9.3 Using Scanning Doppler Wind Lidars to Understand and Forecast Extreme Wind Flows and Wind Shears over Airports

Thursday, 10 January 2019: 9:00 AM
West 211A (Phoenix Convention Center - West and North Buildings)
Ludovic Thobois, Leosphere, Orsay, France

At airports, common wind sensors are cup anemometers and wind vanes or sonic anemometers to provide standard wind information to observers, forecasters, air traffic controllers, and pilots. The information consists in the wind speed and direction at a 10m height usually located at three points along the runways and averaged over 10 minutes to one hour. These measurements are not well representative of the wind aloft that directly affects the aircrafts during the landing and takeoff phases. The wind can vary a lot between the ground and the boundary layer especially in case of convective weather, thunderstorm and when airports are located close to the shore and to complex orography (mountains, valleys). In case of extreme wind conditions, like wind shears, dedicated ground-based equipment like Doppler Radar and/or Doppler Lidar shall be used to understand, alert and forecast wind shears as mentioned by ICAO and WMO standards. If Doppler Radars started to be widely used at airports in late 90’s, Doppler Lidars remain confidential with less than 20 airports equipped permanently worldwide.

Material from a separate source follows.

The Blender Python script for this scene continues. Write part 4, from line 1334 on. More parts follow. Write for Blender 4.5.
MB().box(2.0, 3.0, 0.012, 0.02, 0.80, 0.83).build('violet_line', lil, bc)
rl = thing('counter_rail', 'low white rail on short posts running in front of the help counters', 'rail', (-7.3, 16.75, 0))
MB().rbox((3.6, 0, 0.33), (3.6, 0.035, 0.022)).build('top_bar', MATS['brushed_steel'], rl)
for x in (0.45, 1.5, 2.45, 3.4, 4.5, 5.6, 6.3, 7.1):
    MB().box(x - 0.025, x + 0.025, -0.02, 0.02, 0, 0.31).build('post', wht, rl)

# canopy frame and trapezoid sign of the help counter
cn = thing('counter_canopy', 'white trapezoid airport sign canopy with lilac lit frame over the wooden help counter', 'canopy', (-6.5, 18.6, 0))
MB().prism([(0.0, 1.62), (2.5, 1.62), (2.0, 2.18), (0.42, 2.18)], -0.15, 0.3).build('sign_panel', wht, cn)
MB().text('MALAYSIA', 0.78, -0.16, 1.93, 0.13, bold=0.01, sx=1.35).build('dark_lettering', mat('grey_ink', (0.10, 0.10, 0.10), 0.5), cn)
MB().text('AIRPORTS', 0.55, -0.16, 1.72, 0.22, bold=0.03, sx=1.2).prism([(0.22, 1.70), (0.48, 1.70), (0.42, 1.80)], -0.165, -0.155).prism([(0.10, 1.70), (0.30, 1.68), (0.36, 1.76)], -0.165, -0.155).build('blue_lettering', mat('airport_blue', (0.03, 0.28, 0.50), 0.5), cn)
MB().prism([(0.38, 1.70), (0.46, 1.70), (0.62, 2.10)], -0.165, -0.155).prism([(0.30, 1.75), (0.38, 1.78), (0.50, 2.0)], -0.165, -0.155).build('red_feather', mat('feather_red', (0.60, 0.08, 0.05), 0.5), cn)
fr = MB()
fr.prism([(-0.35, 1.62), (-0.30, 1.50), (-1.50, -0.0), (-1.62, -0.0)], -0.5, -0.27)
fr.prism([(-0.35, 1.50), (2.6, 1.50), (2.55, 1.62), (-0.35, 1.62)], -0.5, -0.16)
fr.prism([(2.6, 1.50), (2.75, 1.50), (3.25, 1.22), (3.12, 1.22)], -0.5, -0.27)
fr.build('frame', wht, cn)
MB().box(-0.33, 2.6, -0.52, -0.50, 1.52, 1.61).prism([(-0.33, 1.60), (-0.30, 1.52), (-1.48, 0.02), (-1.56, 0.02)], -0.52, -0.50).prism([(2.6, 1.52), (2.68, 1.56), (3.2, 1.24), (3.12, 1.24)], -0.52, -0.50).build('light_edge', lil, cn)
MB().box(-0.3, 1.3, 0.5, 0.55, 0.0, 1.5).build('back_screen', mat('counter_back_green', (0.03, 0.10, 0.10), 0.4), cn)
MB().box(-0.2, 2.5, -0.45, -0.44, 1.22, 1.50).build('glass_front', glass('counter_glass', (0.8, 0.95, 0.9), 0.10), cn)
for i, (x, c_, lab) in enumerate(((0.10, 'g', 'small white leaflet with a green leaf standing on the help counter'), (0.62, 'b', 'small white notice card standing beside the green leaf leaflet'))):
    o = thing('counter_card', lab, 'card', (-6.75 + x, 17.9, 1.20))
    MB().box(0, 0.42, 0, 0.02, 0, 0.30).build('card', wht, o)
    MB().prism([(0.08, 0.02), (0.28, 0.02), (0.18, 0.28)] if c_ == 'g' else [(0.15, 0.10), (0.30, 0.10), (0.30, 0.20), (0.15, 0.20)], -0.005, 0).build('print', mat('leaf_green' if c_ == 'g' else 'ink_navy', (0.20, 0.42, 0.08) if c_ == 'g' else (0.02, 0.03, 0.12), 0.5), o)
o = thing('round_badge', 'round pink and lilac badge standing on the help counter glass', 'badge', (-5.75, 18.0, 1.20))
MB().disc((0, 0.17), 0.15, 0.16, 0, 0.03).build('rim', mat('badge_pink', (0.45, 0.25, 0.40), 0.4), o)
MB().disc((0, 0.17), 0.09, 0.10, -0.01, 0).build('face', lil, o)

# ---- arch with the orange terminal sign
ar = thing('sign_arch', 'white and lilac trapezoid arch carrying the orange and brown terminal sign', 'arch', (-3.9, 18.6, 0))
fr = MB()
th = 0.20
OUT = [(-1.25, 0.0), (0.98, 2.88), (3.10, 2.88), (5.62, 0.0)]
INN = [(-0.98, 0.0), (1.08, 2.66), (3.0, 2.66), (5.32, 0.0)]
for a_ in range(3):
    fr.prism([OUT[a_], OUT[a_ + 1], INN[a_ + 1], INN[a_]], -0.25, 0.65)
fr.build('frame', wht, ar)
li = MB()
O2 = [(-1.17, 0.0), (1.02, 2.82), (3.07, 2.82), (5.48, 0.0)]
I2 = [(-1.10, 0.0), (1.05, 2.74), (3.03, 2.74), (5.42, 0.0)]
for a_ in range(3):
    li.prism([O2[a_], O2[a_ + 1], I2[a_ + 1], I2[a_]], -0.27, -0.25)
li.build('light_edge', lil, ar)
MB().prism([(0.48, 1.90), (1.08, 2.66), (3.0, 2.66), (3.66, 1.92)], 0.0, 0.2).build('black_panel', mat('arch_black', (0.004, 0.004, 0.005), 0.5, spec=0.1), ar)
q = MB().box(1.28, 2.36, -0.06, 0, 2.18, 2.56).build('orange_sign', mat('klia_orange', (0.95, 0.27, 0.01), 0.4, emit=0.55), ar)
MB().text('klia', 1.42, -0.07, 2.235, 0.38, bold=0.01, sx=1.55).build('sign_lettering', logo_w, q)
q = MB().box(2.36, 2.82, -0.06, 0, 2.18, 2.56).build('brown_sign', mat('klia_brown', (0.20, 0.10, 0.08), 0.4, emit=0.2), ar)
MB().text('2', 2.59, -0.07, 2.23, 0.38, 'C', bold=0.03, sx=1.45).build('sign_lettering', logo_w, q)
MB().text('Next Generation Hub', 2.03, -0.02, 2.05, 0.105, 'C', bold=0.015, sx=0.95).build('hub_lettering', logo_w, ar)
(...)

In this study, the use of Doppler LIDAR for better understanding wind flows and for improving their mitigation by the end users at Dubrovnik airports will be described. At Dubrovnik airport, which handles more than 2 Million passengers per year, extreme crosswind conditions due to Bora wind occur regularly with more than 10 to 20 events. Such event can last several hours and crosswinds can reach 70 kts (35m/s). The MET Division of Croatia Control, which is national air navigation service provider, is therefore preparing a project called Bora Dubrovnik to better characterize the Bora wind and to improve forecasts at Dubrovnik airport. As a first step of this project, a measurement campaign has been achieved in winter 2017 and 2018 with a long range scanning Doppler Lidars a WINDCUBE400S. 14 Bora events occurred with crosswinds up to 60 kts. They have been measured in using a sequence of azimuthal scans at different elevations, of vertical scans perpendicular to the mountains, a profiling mode and a vertical line of sight to characterize the vertical structure of the wind. The presentation will show the measurements performed by the Lidar showing the high complexity of the wind flows in 3D due to the proximity with mountains and the sea. These results allow to better understand Bora events and should be used to support the forecasters to anticipate such events.